In the eighth century no bishop seems to have existed in Salamanca; in the tenth, date of a partial reëstablishment of the see, seven prelates are mentioned; these did not, however, risk their skins by taking possession of their chair, but lived quietly in the north, either in Santiago—farther north they could not go!—or else in Leon and Burgos. The eleventh century is again devoid of any ecclesiastical news connected with the see of Salamanca; what is more, the very name of the city is forgotten until Alfonso VI. crossed the Guaderrama and fixed his court in Toledo. This bold step, taken in a hostile country far from the centre of the kingdom and from his base of operations, obliged the monarch to erect with all speed a series of fortresses to the north; as a result, Salamanca, Segovia, and Avila, beyond the Guaderrama Mountains, and Madrid to the south, were quickly populated by Christians.[{254}]
This occurred in 1102; the first bishop de modernis was Jeronimo, a French warrior-monk, who had accompanied his bosom friend el Cid to Valencia, had fought beside him, and had been appointed bishop of the conquered see. Not for any length of time, however, for as soon as el Cid died, the Moors drove the Christians out of the new kingdom, and the bishop came to Leon with the Cristo de las Batallas,—a miraculous cross of old Byzantine workmanship, supposed to have aided the Cid in many a battle,—as the only souvenir of his stay in the Valencian see.
The next four or five bishops fought among themselves. At one time the city had no fewer than two, a usurper, and another who was not much better; the Pope deprived one of his dignity, the king another, the influential Archbishop of Santiago chose a third, who was also deposed—the good old times!—until at last one Berengario was appointed, and the ignominious conflict was peacefully settled.

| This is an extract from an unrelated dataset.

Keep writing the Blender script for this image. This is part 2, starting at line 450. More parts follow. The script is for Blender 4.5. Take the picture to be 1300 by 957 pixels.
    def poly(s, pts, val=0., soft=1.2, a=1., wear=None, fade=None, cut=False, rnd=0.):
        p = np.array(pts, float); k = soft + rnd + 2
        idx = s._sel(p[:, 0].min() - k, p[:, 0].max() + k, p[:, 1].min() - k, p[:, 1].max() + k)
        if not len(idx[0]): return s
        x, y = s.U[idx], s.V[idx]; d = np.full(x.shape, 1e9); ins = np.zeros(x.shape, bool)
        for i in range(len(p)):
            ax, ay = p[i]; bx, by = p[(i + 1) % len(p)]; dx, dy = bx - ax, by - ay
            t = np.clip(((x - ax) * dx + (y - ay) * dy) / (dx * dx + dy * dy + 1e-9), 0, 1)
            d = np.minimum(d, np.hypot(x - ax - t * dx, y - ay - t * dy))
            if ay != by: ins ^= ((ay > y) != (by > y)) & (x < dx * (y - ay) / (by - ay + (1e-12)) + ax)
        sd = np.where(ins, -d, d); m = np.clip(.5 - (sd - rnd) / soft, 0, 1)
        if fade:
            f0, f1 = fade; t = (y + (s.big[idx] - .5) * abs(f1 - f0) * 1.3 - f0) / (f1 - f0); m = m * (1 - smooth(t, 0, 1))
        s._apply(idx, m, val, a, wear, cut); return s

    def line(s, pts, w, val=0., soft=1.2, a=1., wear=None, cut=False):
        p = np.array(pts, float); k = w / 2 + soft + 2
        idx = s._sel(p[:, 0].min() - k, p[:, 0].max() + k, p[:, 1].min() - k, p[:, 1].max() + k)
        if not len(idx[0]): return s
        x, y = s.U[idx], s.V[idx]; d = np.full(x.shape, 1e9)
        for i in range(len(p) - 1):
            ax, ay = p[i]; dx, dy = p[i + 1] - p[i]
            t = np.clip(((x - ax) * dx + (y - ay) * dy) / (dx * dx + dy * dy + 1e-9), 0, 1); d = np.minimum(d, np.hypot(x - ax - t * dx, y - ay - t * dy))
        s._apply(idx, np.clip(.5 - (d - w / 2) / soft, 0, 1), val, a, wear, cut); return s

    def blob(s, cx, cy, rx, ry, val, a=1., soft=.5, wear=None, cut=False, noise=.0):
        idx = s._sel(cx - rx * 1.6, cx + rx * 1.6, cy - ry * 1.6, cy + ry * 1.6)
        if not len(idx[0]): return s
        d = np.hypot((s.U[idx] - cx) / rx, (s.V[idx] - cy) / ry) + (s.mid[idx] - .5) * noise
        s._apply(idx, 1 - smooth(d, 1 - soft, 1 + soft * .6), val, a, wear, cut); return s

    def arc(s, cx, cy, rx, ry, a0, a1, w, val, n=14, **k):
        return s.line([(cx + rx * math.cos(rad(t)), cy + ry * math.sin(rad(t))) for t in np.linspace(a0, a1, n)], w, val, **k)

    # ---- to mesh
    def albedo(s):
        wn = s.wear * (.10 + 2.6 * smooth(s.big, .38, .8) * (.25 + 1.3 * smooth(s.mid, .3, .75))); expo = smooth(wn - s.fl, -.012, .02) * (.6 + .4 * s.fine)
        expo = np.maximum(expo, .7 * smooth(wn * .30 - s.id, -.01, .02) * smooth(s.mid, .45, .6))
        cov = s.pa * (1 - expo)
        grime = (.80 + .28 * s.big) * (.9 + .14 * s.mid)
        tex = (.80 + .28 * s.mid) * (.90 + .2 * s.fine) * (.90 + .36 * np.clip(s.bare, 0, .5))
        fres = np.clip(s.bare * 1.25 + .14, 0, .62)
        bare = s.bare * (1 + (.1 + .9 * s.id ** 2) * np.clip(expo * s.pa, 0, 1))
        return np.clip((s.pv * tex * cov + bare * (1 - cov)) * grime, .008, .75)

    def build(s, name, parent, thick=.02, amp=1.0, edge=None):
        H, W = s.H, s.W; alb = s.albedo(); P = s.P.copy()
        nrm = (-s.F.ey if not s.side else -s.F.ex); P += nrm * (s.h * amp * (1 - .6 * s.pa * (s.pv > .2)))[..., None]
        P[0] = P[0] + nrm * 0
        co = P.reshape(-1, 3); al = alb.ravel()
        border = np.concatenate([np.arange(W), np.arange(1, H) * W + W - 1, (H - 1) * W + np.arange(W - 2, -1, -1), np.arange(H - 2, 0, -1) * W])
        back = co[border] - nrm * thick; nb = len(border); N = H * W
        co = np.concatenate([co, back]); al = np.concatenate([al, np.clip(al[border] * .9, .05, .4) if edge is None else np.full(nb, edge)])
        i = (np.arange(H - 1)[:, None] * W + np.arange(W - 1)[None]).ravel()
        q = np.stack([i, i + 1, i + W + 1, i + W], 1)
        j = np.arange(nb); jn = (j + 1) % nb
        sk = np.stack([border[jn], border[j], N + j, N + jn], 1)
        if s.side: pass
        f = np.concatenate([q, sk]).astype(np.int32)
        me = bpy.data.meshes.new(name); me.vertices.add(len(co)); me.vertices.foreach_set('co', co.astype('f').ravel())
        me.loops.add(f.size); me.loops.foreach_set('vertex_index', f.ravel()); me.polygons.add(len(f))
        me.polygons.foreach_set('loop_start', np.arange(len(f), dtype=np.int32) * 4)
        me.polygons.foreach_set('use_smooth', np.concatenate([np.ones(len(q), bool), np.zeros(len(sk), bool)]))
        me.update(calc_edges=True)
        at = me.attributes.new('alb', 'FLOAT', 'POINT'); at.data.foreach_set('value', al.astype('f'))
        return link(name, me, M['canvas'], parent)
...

The inhabitants of the city at the beginning were a strong, warlike medley of Jews (these were doubtless the least warlike!), Arabs, Aragonese, Castilian, French, and[{255}] Leonese. Bands of these without a commander invaded Moorish territory, sacking and pillaging where they could. On one occasion they were pursued by an Arab army, whose general asked to speak with the captain of the Salamantinos. The answer was, "Each of us is his own captain!" words that can be considered typical of the anarchy which reigned in Spain until the advent of Isabel and Ferdinand in the fifteenth century.
If the bishops fought among themselves, and if the low class people lived in a state of utter anarchy, the same spirit spread to—or emanated from—the nobility, of whom Salamanca had more than its share, especially as soon as the university was founded. The annals of no other city are so replete with family traditions and feuds, which were not only restricted to the original disputers, to their families and acquaintances, but became generalized among the inhabitants themselves, who took part in the feud. Thus it often happened that the city was divided into two camps, separated by an imaginary line, and woe betide the daring or careless individual who crossed it!
One of the most dramatic of these feuds—a [{256}]savage species of vendetta—was the following:
Doña Maria Perez, a Plasencian dame of noble birth, had married one of the most powerful noblemen in Salamanca, Monroy by name, and upon the latter's death remained a widowed mother of two sons. One of them asked and obtained in marriage the hand of a noble lady who had refused a similar proposition made by one Enriquez, son of a Sevillan aristocrat. The youth's jealousy and anger was therefore bitterly aroused, and he and his brother waited for a suitable opportunity in which to avenge themselves. It soon came: they were playing Spanish ball, pelota, one day with the accepted suitor, when a dispute arose as to who was the better player; the two brothers fell upon their victim and foully murdered him. But afraid lest his brother should venge the latter's death, they lay in wait for him behind a street corner, and as he came along they rapidly killed him as they had his brother. Then they fled across the frontier to Portugal.
The two corpses had in the meantime been carried on a bier by the crowds and laid down in front of Doña Maria's house; the latter[{257}] stepped out on the balcony, with dishevelled hair; an angry murmur went from one end of the crowd to the other, and a universal clamour arose: vengeance was on every one's lips. But Doña Maria commanded silence.
"Be calm," she said, "and take these bodies to the cathedral. Vengeance? Fear not, I shall venge myself."
An hour later she left the town with an escort, apparently with a view to retire to her estates near Plasencia. Once well away from the city, she divulged her plan to the escort and asked if they were willing to follow her. Receiving an affirmative reply, she tore off her woman's clothes and appeared dressed in full armour; placing a helmet on her head, she took the lead of her troops again, and set out for the Portuguese frontier.